PE Fund of Funds: Should I take the job?

I am a 24 year-old working an Ops job at a prominent Hedge Fund, went to a non-target school ~40th in the country, a little higher in business school rankings. Taking CFA 3 in June, some coding background. I've been trying to move into a non-sales front office role either buy or sell side for about a year with little success. I've been offered an Analyst job at a PE firm $60+ billion in AUM, a significant portion of that is FOF but they do coinvestments regularly as well.

My question is whether I should take the offer because I haven't gotten many other bites in my job search and I'm not getting any younger, or should I wait and keep going with the CFA/Other Certs/Coding and wait for something better? I've read what there is on here about PE FOF and it isn't very positive, but that is usually contrasting with a PE primary fund which I wouldnt be able to get a job at currently.

The way I see it I have a few options:

  1. Take the job, figure out next steps next year
  2. Stay where I am, keep applying, hope that since I add experience/new qualifications all the time that something clicks
  3. Go back to school, either for an MBA or in a more specialized program like a quant finance masters. I've always thought that I'd go back to school and it would be a natural transition, but it would depend on what school I could get into. I've heard some cautionary tales about trying to use MBA as a career reboot, and don't really see the value in another business degree since I was a business/finance undergrad, it would really just be to put the name on the resume. There was a Journal article on Monday about quant recruiting that was really promising, and between the CFA/coding/experience I think I could get in to a good program. My SAT score was almost perfect so I think I'll do well on the GRE/GMAT for what thats worth.
  4. Go FinTech. Could be a great work/life balance and opportunity for growth, but I don't really care about that stuff and max earnings are lower.

So this is a long winded way of asking for thoughts/advice, any help is appreciated.

9 Comments
 
Most Helpful

I would take the job. You've been recruiting for a year without much success, and this is a front office role. Even if it sucks, the transition to any other role with real analysis will be miles easier from this role than from an ops role. I don't see how option 2 can be preferable to 1. Option 3 is expensive and risky. I don't really know what you mean by option 4. So yeah, I'd take it.

FWIW I do think FOFs will eventually go away (or substantially consolidate) - paying fees on fees is just too much of an expense load (there was some HFOF manager that bet Buffett or something and lost. IIRC, fee load was a big factor). But you're 24 - it's not like you're betting your whole career on FOF's over the long term. And even if FOF's go away, that skill set will still be applicable elsewhere since other types of LPs will still be around.

 

I don't think FoF is going away - there are a lot of investors who don't have the bandwidth or capital to properly diversify in PE, so they get PE through a FoF.

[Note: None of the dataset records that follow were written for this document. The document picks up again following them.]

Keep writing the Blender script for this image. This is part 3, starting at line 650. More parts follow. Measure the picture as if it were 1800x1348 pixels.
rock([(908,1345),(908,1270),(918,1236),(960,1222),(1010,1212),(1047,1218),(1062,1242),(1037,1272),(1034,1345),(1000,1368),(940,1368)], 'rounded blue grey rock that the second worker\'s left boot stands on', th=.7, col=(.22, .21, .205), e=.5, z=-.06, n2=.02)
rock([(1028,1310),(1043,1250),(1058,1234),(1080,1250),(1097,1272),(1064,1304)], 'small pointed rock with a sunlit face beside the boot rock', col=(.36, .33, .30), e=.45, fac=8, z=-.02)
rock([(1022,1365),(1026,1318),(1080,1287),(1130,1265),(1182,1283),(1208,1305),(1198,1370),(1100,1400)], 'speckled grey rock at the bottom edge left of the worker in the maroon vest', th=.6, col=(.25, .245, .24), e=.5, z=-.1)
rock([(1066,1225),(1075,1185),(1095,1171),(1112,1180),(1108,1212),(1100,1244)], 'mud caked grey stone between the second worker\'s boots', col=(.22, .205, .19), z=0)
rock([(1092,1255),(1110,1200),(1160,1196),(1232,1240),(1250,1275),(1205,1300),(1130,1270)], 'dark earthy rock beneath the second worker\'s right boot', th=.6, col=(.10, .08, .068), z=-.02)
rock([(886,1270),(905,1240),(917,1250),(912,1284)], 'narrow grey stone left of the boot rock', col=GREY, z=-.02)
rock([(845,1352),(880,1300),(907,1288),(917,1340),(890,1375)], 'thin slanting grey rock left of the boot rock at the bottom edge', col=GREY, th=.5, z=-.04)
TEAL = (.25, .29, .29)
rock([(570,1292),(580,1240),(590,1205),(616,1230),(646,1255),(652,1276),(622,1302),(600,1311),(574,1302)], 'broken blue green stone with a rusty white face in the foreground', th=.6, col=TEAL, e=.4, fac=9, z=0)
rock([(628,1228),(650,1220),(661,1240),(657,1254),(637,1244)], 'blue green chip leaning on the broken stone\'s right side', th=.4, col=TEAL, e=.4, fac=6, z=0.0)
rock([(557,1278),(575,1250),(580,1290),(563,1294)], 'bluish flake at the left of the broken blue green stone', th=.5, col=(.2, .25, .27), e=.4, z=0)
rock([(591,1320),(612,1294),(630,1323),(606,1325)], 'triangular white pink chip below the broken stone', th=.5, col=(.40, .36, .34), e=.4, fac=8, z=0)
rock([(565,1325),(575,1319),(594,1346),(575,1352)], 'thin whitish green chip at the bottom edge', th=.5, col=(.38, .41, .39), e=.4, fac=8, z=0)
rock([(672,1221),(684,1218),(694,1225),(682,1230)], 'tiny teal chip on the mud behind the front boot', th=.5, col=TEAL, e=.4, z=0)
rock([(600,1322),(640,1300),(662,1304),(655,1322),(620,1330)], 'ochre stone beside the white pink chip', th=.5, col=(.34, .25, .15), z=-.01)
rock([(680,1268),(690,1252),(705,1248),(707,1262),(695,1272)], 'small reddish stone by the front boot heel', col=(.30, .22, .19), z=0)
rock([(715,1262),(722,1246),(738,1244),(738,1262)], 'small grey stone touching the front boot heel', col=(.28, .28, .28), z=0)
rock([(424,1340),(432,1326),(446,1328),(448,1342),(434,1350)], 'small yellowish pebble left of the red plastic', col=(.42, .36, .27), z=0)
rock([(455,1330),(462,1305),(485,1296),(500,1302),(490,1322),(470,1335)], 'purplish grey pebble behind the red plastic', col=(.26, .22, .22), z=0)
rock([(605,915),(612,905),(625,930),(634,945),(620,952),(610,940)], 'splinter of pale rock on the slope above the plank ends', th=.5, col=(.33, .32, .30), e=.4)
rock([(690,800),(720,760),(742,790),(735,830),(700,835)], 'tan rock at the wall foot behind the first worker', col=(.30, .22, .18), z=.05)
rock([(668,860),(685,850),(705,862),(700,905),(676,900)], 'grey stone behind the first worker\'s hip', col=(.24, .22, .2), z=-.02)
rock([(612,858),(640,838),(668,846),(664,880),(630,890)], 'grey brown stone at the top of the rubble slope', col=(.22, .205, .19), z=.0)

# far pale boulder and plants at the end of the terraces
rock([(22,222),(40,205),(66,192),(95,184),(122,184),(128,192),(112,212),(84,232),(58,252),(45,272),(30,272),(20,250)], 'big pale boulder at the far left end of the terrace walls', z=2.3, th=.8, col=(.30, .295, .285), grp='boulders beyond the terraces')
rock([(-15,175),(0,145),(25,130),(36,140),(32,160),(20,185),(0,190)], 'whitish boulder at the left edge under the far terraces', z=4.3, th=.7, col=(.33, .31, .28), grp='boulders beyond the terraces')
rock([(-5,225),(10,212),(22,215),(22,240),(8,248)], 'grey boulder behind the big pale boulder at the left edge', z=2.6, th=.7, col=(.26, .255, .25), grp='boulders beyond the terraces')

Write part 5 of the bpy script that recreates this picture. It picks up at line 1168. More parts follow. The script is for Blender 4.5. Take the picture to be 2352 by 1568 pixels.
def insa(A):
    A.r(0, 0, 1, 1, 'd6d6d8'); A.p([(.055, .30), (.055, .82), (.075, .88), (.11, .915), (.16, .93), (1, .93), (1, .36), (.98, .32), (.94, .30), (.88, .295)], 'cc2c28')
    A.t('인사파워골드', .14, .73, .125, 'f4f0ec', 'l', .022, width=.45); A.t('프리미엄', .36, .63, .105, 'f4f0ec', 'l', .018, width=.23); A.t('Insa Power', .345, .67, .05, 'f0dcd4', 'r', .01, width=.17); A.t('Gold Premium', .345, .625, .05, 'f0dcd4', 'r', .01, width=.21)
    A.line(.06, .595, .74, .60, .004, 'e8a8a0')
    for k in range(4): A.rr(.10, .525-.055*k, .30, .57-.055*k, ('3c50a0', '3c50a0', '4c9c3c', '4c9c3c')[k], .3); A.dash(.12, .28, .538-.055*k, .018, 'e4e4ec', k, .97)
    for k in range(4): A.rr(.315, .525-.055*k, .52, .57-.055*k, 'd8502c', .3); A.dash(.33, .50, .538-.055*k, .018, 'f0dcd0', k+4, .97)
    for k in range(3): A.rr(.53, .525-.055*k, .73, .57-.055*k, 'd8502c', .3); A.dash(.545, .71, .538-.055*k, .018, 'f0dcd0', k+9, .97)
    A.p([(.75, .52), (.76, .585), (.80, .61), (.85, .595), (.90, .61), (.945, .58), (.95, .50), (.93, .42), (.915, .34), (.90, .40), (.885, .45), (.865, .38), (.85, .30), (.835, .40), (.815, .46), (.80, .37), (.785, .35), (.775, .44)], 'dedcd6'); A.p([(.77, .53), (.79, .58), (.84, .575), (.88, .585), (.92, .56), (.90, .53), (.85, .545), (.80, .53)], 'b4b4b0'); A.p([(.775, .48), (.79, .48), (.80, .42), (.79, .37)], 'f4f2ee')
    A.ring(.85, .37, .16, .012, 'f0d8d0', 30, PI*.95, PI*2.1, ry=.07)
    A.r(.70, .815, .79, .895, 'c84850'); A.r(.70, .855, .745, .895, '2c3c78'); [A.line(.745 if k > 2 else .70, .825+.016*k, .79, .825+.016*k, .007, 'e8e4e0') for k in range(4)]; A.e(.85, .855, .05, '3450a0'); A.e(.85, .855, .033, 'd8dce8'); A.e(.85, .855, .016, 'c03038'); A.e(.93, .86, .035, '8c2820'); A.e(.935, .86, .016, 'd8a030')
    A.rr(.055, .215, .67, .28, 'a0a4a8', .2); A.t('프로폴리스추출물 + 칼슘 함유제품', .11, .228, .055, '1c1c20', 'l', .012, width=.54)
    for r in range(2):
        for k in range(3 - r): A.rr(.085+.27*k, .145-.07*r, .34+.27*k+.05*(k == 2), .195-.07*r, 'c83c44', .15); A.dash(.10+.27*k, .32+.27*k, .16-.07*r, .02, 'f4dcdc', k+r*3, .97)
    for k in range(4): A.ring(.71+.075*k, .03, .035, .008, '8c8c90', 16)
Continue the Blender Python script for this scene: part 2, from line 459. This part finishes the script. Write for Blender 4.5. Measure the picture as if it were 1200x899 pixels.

To the OP, I'd take it. See if you can try to work on a few secondaries, then try to transfer to a secondary dedicated role. The market for your age group with any secondary experience at all is pretty hot right now.

 

Agree that FoF will likely remain, if not increase as an asset. Fee compression already has and will continue to occur but several factors continue to propel FoF’s. For private equity in particular, oversubscription to funds is making it increasingly difficult to get access to high quality managers. Established FoF’s can offer that access to investors. This will continue to drive AUM in the short to medium term for PE. Outsourcing manager diligence could also be a benefit for institutional investors whose assets grow and become more time intensive to manage

 

Thanks, I agree that its hard to see how 2 is better than 1, I'm just trying to gauge my chances of getting something better. Option 4 is working for somewhere like Betterment or the million other FinTech companies that think they need finance people, I have a friend thats BA at a PE software company that loves it and gets paid well, but youre a BA at those places and not doing what I enjoy. Really appreciate the advice

 
"CHItizen"

FWIW I do think FOFs will eventually go away (or substantially consolidate) - paying fees on fees is just too much of an expense load (there was some HFOF manager that bet Buffett or something and lost. IIRC, fee load was a big factor).

I believe the bet in question was the manager thought he could have found a good basket of HFs to invest in, while Buffett said a simple S&P index fund would be better, and he won.

Quant (ˈkwänt) n: An expert, someone who knows more and more about less and less until they know everything about nothing.
 

Would recommend taking the FOF gig. $60bn+ AUM is a sizeable amount for a shop focused on PE FOF so I imagine it is one of the more reputable ones with an established track record of operations (and broad GP network). Obviously you should be aware that the primary side of FOF investing is pretty qualitative in nature and not exactly the most "technical" skill set, but if you have opportunities to evaluate potential secondary portfolio sales and/or co-investment opportunities, it's a no-brainer and definitely a better potential career path than ops. The work-life balance and pay in FOF business isn't the worst either (based on my experience of interning at a FOF / evaluating a full time opportunity back when I was an undergrad a decade ago).